Florida-based Psych-Space rockers, Sons of Hippies, take flight on the backs of mythical, winged beasts to bring you Griffons At The Gates Of Heaven, the band's newest and most ambitious recording to date, released July of 2013 on Cleopatra Records. Mixed by legendary Seattle producer Jack Endino (Nirvana, Mudhoney, L7) and mastered at Abbey Road Studios, the album fearlessly synthesizes four decades of rock with heavily echoed, neo-Surf guitar, sinister mellotron and crunching power chords. Rose, the album's second single, has achieved extensive support at radio, debuting on KROQs Rodney On The ROQ program earlier this month as well as landing on CMJs Top 200 chart. Simultaneously, the band has been touring across the eastern states, including special engagements with UK prog legends Nektar and ex Soul Coughing frontman Mike Doughty.
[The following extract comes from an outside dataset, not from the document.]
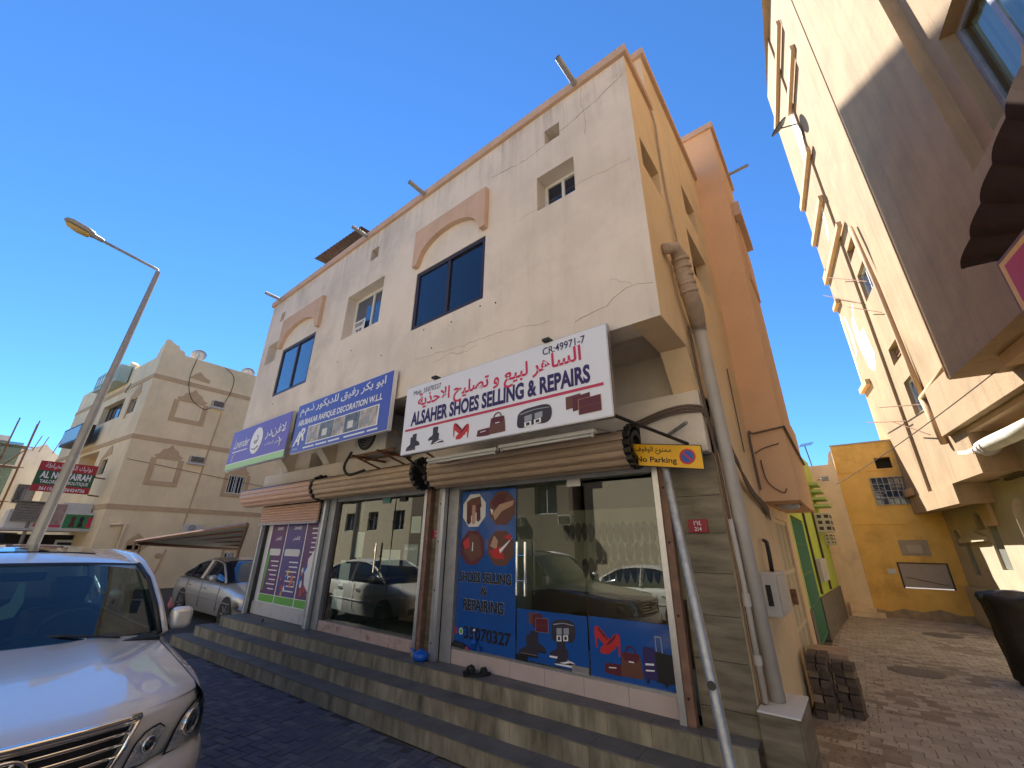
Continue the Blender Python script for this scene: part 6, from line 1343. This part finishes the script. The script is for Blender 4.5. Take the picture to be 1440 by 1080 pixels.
def simple_car(name, F, L, hw, body, roof, belt, label, paint, group=None, wb=2.7, xw=.85, r=.32, low=.22, doors=(), hatch=False):
    """F maps local (x back from the nose, y to the side, z) to the world; body: top of the body along x, roof: roof height along x"""
    t = thing(name, F(L/2, 0, 0), label, 'car', group)
    m = MB(); G = []; N = 44
    for i in range(N+1):
        x = L*i/N; e = min(x, L-x); k = 1-.16*max(0, 1-e/.55)**2.2; zt = interp(body, x); zb = low+.10*max(0, 1-e/.3); row = []
        half = [(0, zt), (.5, zt), (.80, zt-.015), (.93, zt-.06), (.985, zt-.16), (1.0, zt-.30), (.995, .5), (.975, .36), (.92, zb)]
        for f, z in half[::-1]: row.append(F(x, -hw*k*f, min(z, zt)))
        for f, z in half[1:]: row.append(F(x, hw*k*f, min(z, zt)))
        G.append(row)
    m.grid(G); n = len(G[0]); m.f.append(tuple(range(n))); m.m.append(0); k0 = len(m.v)-n; m.f.append(tuple(range(k0, k0+n))[::-1]); m.m.append(0)
    m.build('body', paint, t, smooth=True)
    x0, x1 = roof[0][0], roof[-1][0]; G = []; R2 = []; NG = 26
    for i in range(NG+1):
        x = lerp(x0, x1, i/NG); zr = interp(roof, x); zb = interp(belt, x)-.02; u = (zr-zb)/.5; row = []
        for f, z in ((-.93, zb), (-.93+.21*min(1, u), zb+(zr-zb)*.88), (-.60, zr-.012), (-.3, zr), (0, zr+.005), (.3, zr), (.60, zr-.012), (.93-.21*min(1, u), zb+(zr-zb)*.88), (.93, zb)): row.append(F(x, hw*f, z))
        G.append(row)
    MB().grid(G).build('window_glass', M['wglass'], t, smooth=True)
    top = [(x, z) for x, z in roof]; zmax = max(z for x, z in roof)
    xs_ = [lerp(x0, x1, i/NG) for i in range(NG+1)]; rows = [g for g, x in zip(G, xs_) if interp(roof, x) > zmax-.07]
    RG = [[p+Vector((0, 0, .006)) for p in [lerp(g[1], g[2], .25)]+g[2:7]+[lerp(g[7], g[6], .25)]] for g in rows]
    MB().grid(RG).build('roof', paint, t, smooth=True)
    def gp(x, j, off=.006):
        x = min(max(x, x0), x1); zr = interp(roof, x); zb = interp(belt, x)-.02; u = (zr-zb)/.5; s = -1 if j < 0 else 1
        return F(x, s*(hw*.93+off), zb), F(x, s*(hw*(.93-.21*min(1, u))+off), zb+(zr-zb)*.88)
    for s in (-1, 1):
        for d, w_ in doors:
            a, b = gp(d, s); MB().tube([a, lerp(a, b, .5), b], [w_, w_, w_], 4).build('pillar', paint if w_ > .03 else M['black'], t)
        P = [gp(x, s)[1] for x in [lerp(x0+.25*(x1-x0)*.6, x1-.1, k/12) for k in range(13)]]; MB().tube(P, .022, 6).build('roof_rail', paint, t, smooth=True)
        A_ = [gp(lerp(x0, x0+.3*(x1-x0), k/5), s)[1] for k in range(6)]; MB().tube([gp(x0, s)[0]]+A_, .026, 6).build('front_pillar', paint, t, smooth=True)
        for xx in (L*.30, L*.53, L*.73):
            zt = interp(body, xx)-.07; MB().tube([F(xx, s*(hw*.985), zt), F(xx, s*(hw+.002), .6), F(xx, s*(hw*.985), .33)], .006, 4).build('door_gap', M['black'], t)
        for xx in (L*.46, L*.68): MB().tube([F(xx, s*(hw+.0), interp(body, xx)-.20), F(xx+.04, s*(hw+.03), interp(body, xx)-.195), F(xx+.16, s*(hw+.03), interp(body, xx)-.19), F(xx+.20, s*(hw), interp(body, xx)-.19)], .014, 6).build('door_handle', paint, t, smooth=True)
        MB().tube([F(.7, s*(hw*1.0+.004), .52), F(L-.7, s*(hw*1.0+.004), .56)], .012, 5).build('side_trim', paint, t)
        c = F(x0+.35, s*(hw+.09), interp(belt, x0+.35)+.07); ex = F(1, 0, 0)-F(0, 0, 0); ey = (F(0, 1, 0)-F(0, 0, 0))*s
        m = MB(); m.lathe([(0, -.05), (.07, -.045), (.085, 0), (.08, .03), (0, .03)], c, ex, 14); mo = m.build('side_mirror', paint, t, smooth=True)
        MB().tube([c, F(x0+.30, s*hw*.93, interp(belt, x0+.3))], .02, 6).build('mirror_arm', M['black'], mo)
        for xx in (xw, xw+wb): wheel(t, F, xx, s*(hw-.10), r, .2, s, arch=.103)
    for s in (-1, 1):
        hl = MB(); zt = interp(body, .25); hl.grid([[F(.03+.10*a*a+.0, s*hw*(.45+.40*a), zt-.10-.10*b) for b in (0, .5, 1)] for a in (0, .5, 1)]); hl.build('headlight', M['headlamp_in'], t, smooth=True)
        zt = interp(body, L-.1); hl = MB(); hl.grid([[F(L-.0-.10*a*a+.004, s*hw*(.50+.36*a), zt-.10-.16*b) for b in (0, .5, 1)] for a in (0, .5, 1)]); hl.build('tail_light', M['taillight'], t, smooth=True)
    box('licence_plate', -.25, .25, .42, .53, -.006, .0, lambda a, b, c: F(c, a, b), M['paper'], t); box('lower_grille', -.45, .45, .30, .40, -.012, .0, lambda a, b, c: F(c, a, b), M['black'], t)
    return t
sedan_body = [(0, .62), (.08, .70), (.35, .78), (1.1, .90), (1.4, .93), (3.6, .97), (4.2, .96), (4.5, .90), (4.62, .80)]
sedan_roof = [(1.25, .93), (1.55, 1.13), (1.95, 1.36), (2.4, 1.42), (2.9, 1.42), (3.3, 1.33), (3.75, 1.08), (3.95, .98)]
belt = [(1.2, .92), (4.0, .98)]
simple_car('parked_sedan', lambda x, y, z: Vector((-10.75-x*1.17, 5.2+y, z*1.04)), 4.62, .88, sedan_body, sedan_roof, belt, 'silver grey sedan parked under the canopy left of the shops', M['greypaint'], doors=((1.95, .02), (2.62, .05), (3.35, .02)))
hb = [(0, .66), (.1, .78), (.5, .88), (.95, .98), (1.2, 1.0), (3.5, 1.02), (3.75, .98), (3.85, .8)]; hr = [(.85, .98), (1.3, 1.28), (1.75, 1.46), (2.2, 1.50), (2.9, 1.47), (3.4, 1.34), (3.75, 1.02)]
simple_car('parked_hatchback', lambda x, y, z: Vector((-8.35-x, .95+y, z)), 3.85, .82, hb, hr, [(.8, .98), (3.8, 1.02)], 'white hatchback parked behind the big car, mirrored in the middle shop glass', M['whitepaint'], wb=2.45, xw=.72, r=.30, doors=((1.6, .02), (2.3, .05), (3.0, .02)))
simple_car('parked_sedan', lambda x, y, z: Vector((-7.2+x, -3.6-y, z)), 4.62, .9, sedan_body, sedan_roof, belt, 'pale sedan parked across the street, seen mirrored in the shoe shop glass', M['whitepaint'], doors=((1.95, .02), (2.62, .05), (3.35, .02)))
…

Conceived by the spiritual union of guitarist/vocalist Katherine Kelly and drummer Jonas Canales, Sons of Hippies began their journey in 2008, adding bassist David Daly to the fold in 2011. Daly has since shifted to the synth/effects position as the trio brought Morgan Soltes on as bassist. True to their name, the band struggles to maintain the hopeful humanism of their 60s forebears while living in today's ambivalent post-modern society.

But the band isn't all ponderous philosophy - Griffons' firs single video, Spaceship Ride, is a musical peyote trip back to child-like innocence, while the video for Rose cheekily sends-up 70s exploitation flicks with the band themselves cast as the surprised victims of 3 blood-lusty females. As UK magazine Vive Le Rock enthused in their review of Griffons Psychedelia just got sexy.

Griffons At The Gates Of Heaven is available on CD, vinyl and cassette.